The sheer beauty of a sentence is that every word works in harmony with each other. Every component gets its due and the meaning is created by them all working in harmony. We see the same phenomenon in music and mathematics, for they are all languages. It's only when we read it, hear it, or think it, that we imbue certain parts of the sentence with different weights. One day, it might be "I" that gets the emphasis, the next day "he," and yet some other time "hurt" gets the heaviness.

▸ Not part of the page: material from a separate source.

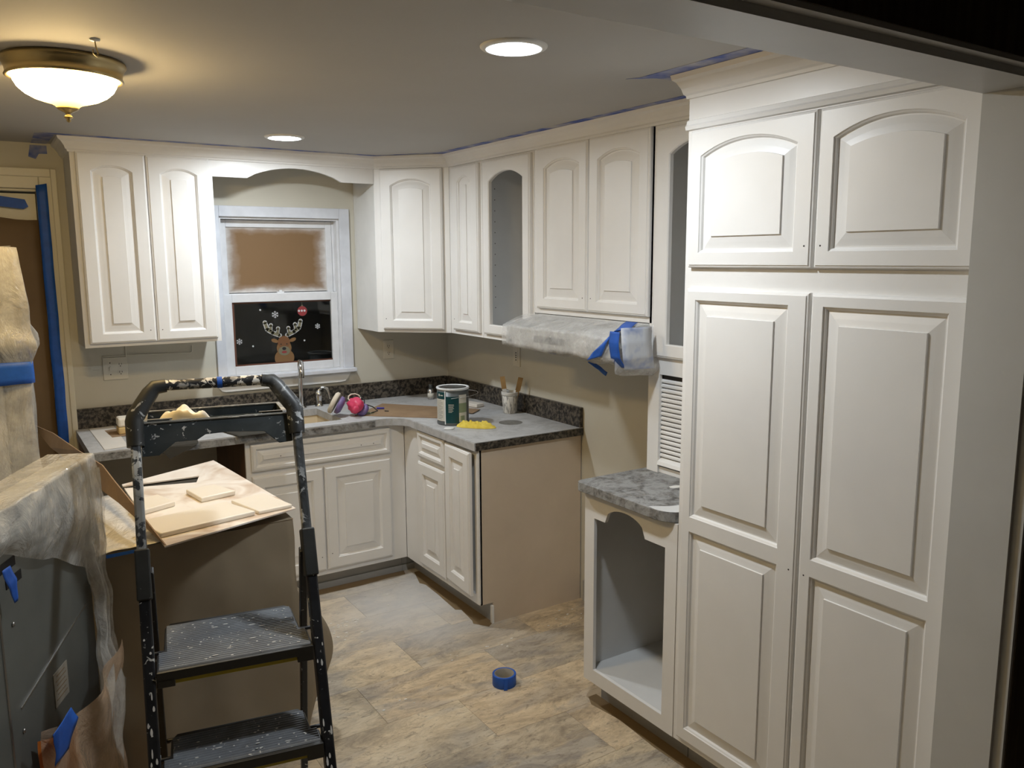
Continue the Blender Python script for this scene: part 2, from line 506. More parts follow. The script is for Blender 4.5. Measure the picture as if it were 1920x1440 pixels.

As with most posts here, this article isn't about language though I hope you found that part interesting (and for any linguists reading this, yes we can discuss absolutive, perfective, etc. in another forum). Lacunae is about humanity and all the heaviness and hope that comes with it. We created language. We made it make sense to ourselves and it became recursive. Yet psychologically, we struggle to harmonize all the meaning we have embedded in our words. The reward, however, comes in the struggle. As with language learning, so with learning to live in harmony with our past. It takes practice. We aren't doing it wrong, we're just at the point where most people quit.

If we endeavor to make things right within ourselves and outside ourselves, we (the subject), the activity (the verb), and the thing we act upon (the object), all deserve their fair share of our being. As Wittgenstein underscored, language is a tool. We can use it to shroud ourselves in deeper mysteries. Or, I hope, we can use it to find some sense of liberation.